Food & Drink

Slice Out Hunger’s Scott Wiener on turning your obsession into your job and pizza’s future in NYC

This guy knows pizza. via Scott's Pizza Tours
This guy knows pizza. via Scott’s Pizza Tours

Most people who live here will tell you they love pizza, some will even say that they’re obsessed with it. Few have devoted their lives to it the way that Scott Wiener has, though. Beyond leading his eponymous pizza tours, the pizza obsessive has made an entire career and life revolving around pizza, from having a column in Pizza Today to consulting for pizzerias and tomato companies on marketing matters. Wiener is also the brains behind Slice Out Hunger (taking place October 7), the now annual charity event where the best pizzerias in the city sell their slices for just $1, with all the money raised going towards City Harvest. We chatted with Wiener about the evolution of Slice Out Hunger, how you can make your life’s obsession your life’s work and even got him to play Pizzstradamus and predict what the future holds for pizza in New York.

You might look at Wiener’s life which revolves entirely around pizza and think that you would also want to just devote your life to a single subject that you love, whether it’s baseball, cartooning, tacos or modern dance. After all, why wouldn’t you want to spend every minute of every day devoted to a subject you love? Wiener says that while there’s plenty of fun to be had, “If you want to make your life revolve around one thing, you really have to appreciate it for what it is, and have an appreciation for the flaws as much as for the victories of it.” So, for instance, his chosen path isn’t just about eating New York’s best pizza. It’s as much much about eating slices of pizza he doesn’t like, in order to understand the way that good slices are made.

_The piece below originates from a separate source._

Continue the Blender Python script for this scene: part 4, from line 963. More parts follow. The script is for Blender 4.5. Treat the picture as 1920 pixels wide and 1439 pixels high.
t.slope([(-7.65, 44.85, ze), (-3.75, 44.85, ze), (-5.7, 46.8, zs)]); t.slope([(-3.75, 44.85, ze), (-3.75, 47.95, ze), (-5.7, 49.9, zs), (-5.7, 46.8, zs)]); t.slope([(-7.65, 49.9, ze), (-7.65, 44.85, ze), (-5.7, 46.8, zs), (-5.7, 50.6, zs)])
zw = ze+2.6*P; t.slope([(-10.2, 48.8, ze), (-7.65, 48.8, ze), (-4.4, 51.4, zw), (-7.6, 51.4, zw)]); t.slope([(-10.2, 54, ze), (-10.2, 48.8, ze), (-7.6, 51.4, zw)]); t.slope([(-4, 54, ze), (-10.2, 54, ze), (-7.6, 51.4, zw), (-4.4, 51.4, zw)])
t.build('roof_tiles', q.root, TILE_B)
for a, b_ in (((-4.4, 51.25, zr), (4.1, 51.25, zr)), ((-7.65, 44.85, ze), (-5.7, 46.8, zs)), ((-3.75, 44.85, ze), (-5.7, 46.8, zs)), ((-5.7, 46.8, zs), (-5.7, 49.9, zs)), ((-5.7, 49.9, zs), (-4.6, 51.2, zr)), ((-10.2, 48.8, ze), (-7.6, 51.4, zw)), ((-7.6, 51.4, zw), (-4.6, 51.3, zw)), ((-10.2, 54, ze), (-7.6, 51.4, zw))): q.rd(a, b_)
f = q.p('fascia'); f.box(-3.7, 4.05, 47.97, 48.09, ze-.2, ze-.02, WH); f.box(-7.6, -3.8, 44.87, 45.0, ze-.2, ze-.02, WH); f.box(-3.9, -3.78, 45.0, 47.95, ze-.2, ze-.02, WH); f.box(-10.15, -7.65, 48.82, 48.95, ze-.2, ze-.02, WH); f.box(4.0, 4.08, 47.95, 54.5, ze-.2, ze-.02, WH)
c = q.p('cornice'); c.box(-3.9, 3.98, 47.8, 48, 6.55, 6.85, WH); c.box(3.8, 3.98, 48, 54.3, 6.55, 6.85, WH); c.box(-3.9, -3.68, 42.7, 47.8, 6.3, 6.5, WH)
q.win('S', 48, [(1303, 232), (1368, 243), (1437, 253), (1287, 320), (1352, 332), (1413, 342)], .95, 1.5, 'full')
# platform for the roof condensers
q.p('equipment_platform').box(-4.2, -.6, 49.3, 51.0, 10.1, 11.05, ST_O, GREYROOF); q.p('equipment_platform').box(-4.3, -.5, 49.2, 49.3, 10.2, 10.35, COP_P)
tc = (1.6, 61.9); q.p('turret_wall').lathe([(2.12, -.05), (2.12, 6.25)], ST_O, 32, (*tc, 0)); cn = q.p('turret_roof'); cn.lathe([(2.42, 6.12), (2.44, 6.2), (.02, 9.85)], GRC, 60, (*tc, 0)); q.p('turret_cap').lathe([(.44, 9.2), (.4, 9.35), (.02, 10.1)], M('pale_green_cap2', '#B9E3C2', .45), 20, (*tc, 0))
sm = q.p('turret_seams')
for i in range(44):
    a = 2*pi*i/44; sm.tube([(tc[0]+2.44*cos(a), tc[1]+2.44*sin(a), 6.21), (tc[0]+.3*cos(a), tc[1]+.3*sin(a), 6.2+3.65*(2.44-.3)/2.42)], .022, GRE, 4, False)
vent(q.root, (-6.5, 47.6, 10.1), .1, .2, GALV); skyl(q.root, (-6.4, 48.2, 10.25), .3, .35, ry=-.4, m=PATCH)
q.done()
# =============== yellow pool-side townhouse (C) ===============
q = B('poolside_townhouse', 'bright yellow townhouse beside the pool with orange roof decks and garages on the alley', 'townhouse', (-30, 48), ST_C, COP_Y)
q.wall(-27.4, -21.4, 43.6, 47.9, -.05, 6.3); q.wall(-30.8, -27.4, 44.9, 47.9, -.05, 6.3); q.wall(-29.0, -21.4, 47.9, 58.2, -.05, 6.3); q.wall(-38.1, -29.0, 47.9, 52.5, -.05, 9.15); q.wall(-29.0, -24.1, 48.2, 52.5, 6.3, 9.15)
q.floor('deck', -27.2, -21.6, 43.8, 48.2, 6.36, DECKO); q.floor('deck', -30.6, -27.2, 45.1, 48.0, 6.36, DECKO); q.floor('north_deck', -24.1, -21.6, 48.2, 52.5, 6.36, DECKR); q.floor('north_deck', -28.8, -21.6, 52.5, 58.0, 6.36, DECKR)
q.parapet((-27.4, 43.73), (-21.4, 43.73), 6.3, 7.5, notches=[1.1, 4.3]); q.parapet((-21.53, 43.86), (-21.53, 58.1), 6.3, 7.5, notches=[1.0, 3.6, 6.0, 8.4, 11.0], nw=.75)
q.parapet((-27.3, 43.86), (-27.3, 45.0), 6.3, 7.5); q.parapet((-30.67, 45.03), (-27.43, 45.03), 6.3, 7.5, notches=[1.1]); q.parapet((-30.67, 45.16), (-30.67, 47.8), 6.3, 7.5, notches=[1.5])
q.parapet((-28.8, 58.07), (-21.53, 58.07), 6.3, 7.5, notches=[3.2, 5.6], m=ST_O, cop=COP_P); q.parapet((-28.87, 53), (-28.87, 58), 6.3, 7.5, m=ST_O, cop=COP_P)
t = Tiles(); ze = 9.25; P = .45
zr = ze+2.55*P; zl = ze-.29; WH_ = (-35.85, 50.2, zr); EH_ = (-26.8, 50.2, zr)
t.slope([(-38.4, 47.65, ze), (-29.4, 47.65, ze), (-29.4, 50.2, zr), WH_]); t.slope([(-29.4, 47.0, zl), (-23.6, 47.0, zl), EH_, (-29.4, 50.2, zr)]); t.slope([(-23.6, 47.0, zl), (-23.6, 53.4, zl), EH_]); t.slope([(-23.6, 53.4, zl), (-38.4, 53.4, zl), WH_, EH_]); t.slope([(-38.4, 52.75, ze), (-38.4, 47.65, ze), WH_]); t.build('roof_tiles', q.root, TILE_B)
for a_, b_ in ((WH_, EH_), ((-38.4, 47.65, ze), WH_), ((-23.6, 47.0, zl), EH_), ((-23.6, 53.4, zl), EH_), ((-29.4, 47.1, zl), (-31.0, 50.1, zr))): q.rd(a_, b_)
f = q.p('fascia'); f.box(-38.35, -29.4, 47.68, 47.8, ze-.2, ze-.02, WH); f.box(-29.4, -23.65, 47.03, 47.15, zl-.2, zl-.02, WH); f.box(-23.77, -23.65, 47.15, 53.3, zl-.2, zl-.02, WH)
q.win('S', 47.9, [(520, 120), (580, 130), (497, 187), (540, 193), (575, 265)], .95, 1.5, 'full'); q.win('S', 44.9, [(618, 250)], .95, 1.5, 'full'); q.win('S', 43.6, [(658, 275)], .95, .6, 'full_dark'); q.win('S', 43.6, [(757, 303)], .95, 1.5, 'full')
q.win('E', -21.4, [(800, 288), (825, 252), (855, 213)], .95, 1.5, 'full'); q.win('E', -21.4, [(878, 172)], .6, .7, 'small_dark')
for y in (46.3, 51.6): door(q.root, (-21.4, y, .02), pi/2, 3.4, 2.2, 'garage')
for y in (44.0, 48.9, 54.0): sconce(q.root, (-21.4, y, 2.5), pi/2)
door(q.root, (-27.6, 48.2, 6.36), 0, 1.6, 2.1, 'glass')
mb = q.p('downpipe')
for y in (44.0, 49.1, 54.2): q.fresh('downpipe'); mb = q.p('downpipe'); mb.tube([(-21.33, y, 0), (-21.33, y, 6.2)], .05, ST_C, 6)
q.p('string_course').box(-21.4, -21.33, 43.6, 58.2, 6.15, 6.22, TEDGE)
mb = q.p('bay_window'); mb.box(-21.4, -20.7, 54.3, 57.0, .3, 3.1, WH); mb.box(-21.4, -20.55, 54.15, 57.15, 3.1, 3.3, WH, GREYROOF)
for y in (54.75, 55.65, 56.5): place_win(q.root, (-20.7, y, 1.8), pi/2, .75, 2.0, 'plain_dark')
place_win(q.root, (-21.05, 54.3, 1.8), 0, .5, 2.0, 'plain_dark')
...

And again, you’ll have to devote all your time to your obsession of choice, which Wiener tells us seven years in to his pizza-centered life includes deep studies of pizza boxes and the white, grease-stained plates that slices are served on in pizzerias across the city. It also means things like keeping track of his pizza consumption with an app that helps him “limit” his pizza to merely 15 slices per week and 700 slices per year. For Wiener, it seems to be working out though. “The longer I do it, the more into I get and the more into I get the more into I get,” he tells us.

via Facebook
Wiener, like Brokleyn, endorses the Best Pizza white slice. via Facebook

With New York and pizza together in the news recently, from Pizza Rat to specially-made Pope pizzas, we also wanted to get Wiener’s thoughts on what it is that makes pizza the city’s most iconic food. Pizza in general is treated differently in New York as opposed to other cities, Wiener told us (something he’d know from his days planning band tours around where to get good pizza), where they have such barbaric ideas like not eating pizza by the slice and only reserving pizza for sit-down dinners. Given our status as a pedestrian’s paradise, “The portability of [the slice] really lends itself well to New York City,” according to Wiener, which helped us forge such a close psychic and mouth-based connection to it. Wiener brought up the case of a hypothetical commuter in the city: “You’re getting out of the subway and you’re walking a couple blocks to work and then you get back on the subway and you’re walking two blocks on the other end back to your apartment. And there’s a pizzeria in every one of those spans.”

Sadly, like so many New York institutions, the humble slice doesn’t have a bright future according to Wiener. There’s the rise of the dollar slice, which Wiener says has “dumbed down” pizza in New York City. “The goal of a dollar slice is not quality, ever,” Wiener tells us. “It’s a short term business model, there’s no way those places can last very long.”

Wiener also sees the city moving away from the slice, towards an upscale experience, which sounds pretty familiar in the abstract:

“The days of the classic New York slice, the heyday of the New York slice is definitely gone, it’s over. I think you’re gonna see a rise in quality in pizza, but it’s not gonna be the same style. It’s gonna be by the pie, it’s gonna be fancy, it’s gonna be dressed up. And that’s something we’re just gonna have to deal with, unfortunately,” he told us when asked about the future of the New York slice. “It’s a bummer to think about it that way but it’s the truth. It’s something I think about every day and I’m never really happy about it.”

Wiener, surrounded by his life's work. via Facebook
Wiener, surrounded by his life’s work. via Facebook

Luckily for you, at least there’s Slice Out Hunger, which manages to get even those fancier pizza places in the city to serve up slices for just one night. For a charity event that’s become an annual tradition now in it’s seventh year, Wiener told us that the first event was a thrown-together affair relying on the good will of the pizza places he had been taking people to on his tours. “We told them we were having a pizza party and decided to give the money to City Harvest. It was a symbiotic relationship between the tour and the non-profit in a really good way,” he told us. From those humble beginnings, Wiener built a charity event that he says is looking at a haul of $35,000 for the Food Bank for New York City this year.

Telling us that anyone with just a single dollar can make it in the door, Wiener sees the night as a distillation of his own pizza philosophy: “Pizza is always something that should be affordable, it should be a thing that everybody can achieve, it should never be an exclusive experience.”